ECRİMİSİL DAVALARINDA DAVACININ KULLANDIĞI VEYA KULLANABİLECEĞİ KISIM OLMASININ SONUÇLARI

Abone Ol

Ecrimisil, haksız işgal nedeniyle tazminat olarak nitelendirilen özel bir zarar giderim biçimi olması nedeniyle, en azı kira geliri karşılığı zarardır. Bu nedenle, gerek öğretide ve gerekse yargısal uygulamalarda ifade edildiği üzere; ecrimisil, diğer bir deyişle haksız işgal tazminatı, zilyet olmayan malikin, malik olmayan kötüniyetli zilyetten isteyebileceği bir tazminat olup, 08.03.1950 tarihli ve 22/4 sayılı İçtihadı Birleştirme Kararında; fuzuli işgalin tarafların karşılıklı birbirine uygun iradeleri ile kurduğu kira sözleşmesine benzetilemeyeceği, niteliği itibarı ile haksız bir eylem sayılmaktadır.

Uygulamada ecrimisil davaları daha çok paylı mülkiyete tabi taşınmazlardaki paydaşlar arasında ya da elbirliği mülkiyetine tabi taşınmazlardaki (mirasçılar arasında) ortaklar arasında görülmektedir. Dolayısıyla paydaşlardan birisi taşınmazı kullanmakta diğer paydaşlar ise kullanan kişiye karşı ecrimisil davası açmaktadır. Hatta uygulamada bu durumlarda daha çok ecrimisil davaları müdahalenin meni davasıyla birlikte açılmaktadır. Bu durumda yani paydaşlar arasında ecrimisil davası ile el atmanın önlenmesi davası birlikte açılmışsa; öncelikle tüm paydaşları bağlayan harici bir taksim sözleşmesi veya fiili kullanma biçiminin oluşup oluşmadığı üzerinde durulmalı, varsa çekişmeli yerin kimin kullanımına terk edildiği saptanılmalıdır. Eğer ki dava konusu taşınmaz davacıya bırakılmışsa, açılan ecrimisil ve el atmanın önlenmesi davasının kabul edilmesi gerekir. Ancak tüm paydaşları bağlayan harici bir taksim sözleşmesi ve fiili kullanım biçimi oluşmamışsa işte bu durumda davacının kullandığı veya kullanabileceği bir yer olup olmadığına bakılır.

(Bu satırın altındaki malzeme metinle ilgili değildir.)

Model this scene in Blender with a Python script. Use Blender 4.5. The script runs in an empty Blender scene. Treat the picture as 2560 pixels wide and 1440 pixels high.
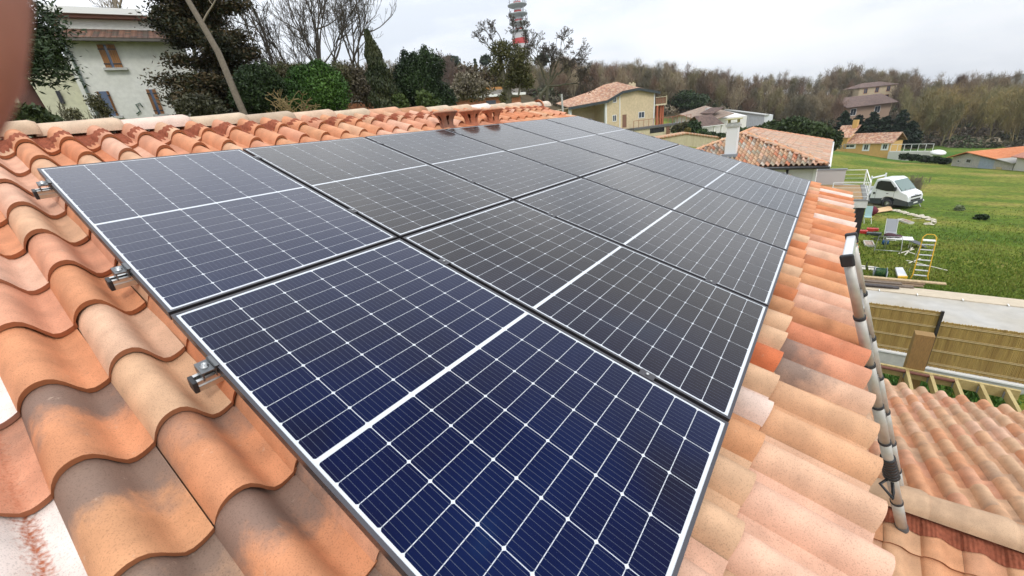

Yargıtay geçerli harici bir taksim sözleşmesi veya fiili kullanım biçiminin oluştuğunun kabul edilebilmesi için şu şartları aramaktadır;

-Öncelikle tüm paydaşları bağlayan harici taksim sözleşmesinin veya tüm paydaşları bağlayan fiili kullanım biçiminin oluşması gerekmektedir. Dolayısıyla hiçbir paydaşın dışarda kalmaması gerekir.

-Yine taksimin veya kullanım tarzının aynı taşınmazda gerçekleşmesi gerekmektedir. Dolayısıyla her bir taşınmazda tüm paydaşların kullandığı/kullanabileceği kısmın olması gerekmektedir.  Yani parsel bazında kullanım tarzını geçerli kabul etmemektedir. Sonuç olarak, Yargıtay paydaşlar arasında hukuken geçerli fiili ya da harici taksimden söz edilebilmesi için her bir taşınmazın ayrı ayrı tüm paydaşlar arasında paylaşılması gerektiği (yani her parselde her paydaşa az ya da çok yer verilmesi gerekir), parsel bazında kullanım durumlarının (yani paydaşlara tek tek parsel dağıtılmasının) TMK’nin 688. ve devamı maddelerinde öngörülen paylı mülkiyet hükümlerine uygun düşmeyeceğini belirtmektedir.

Dolayısıyla yukarıdaki belirtilen şartlar oluşmamışsa geçerli bir fiili ya da harici taksim sözleşmesi olmayacağından, işte bu durumda davacının kullandığı ya da kullanabileceği bir kısmın olup olmadığı araştırılmalıdır. İşte makalemizin asıl konusunu tam da bu kısım oluşturmaktadır.

-Yargıtay uygulamasında davacı, payından azda olsa dava konusu taşınmazda kullandığı bir kısım varsa açılan ecrimisil davasının reddine karar verilmesi gerektiği kabul edilmektedir. Çünkü Yargıtay böyle bir durumda davacının sorununu, kesin sonuç getiren taksim veya ortaklığın giderilmesi davası açmak suretiyle çözümlenmesi gerektiğini ifade etmektedir.

Yargıtay 1.Hukuk Dairesinin 2013/7247 E. 2013/11426 K. sayılı kararında “Dava, paydaşlar arasında elatmanın önlenmesi ve ecrimisil isteklerine ilişkindir. Mahkemece, elatmanın önlenmesi isteği bakımından dava takipsiz bırakıldığından açılmamış sayılmasına, ecrimisil isteğinin ise kısmen kabulüne karar verilmiştir.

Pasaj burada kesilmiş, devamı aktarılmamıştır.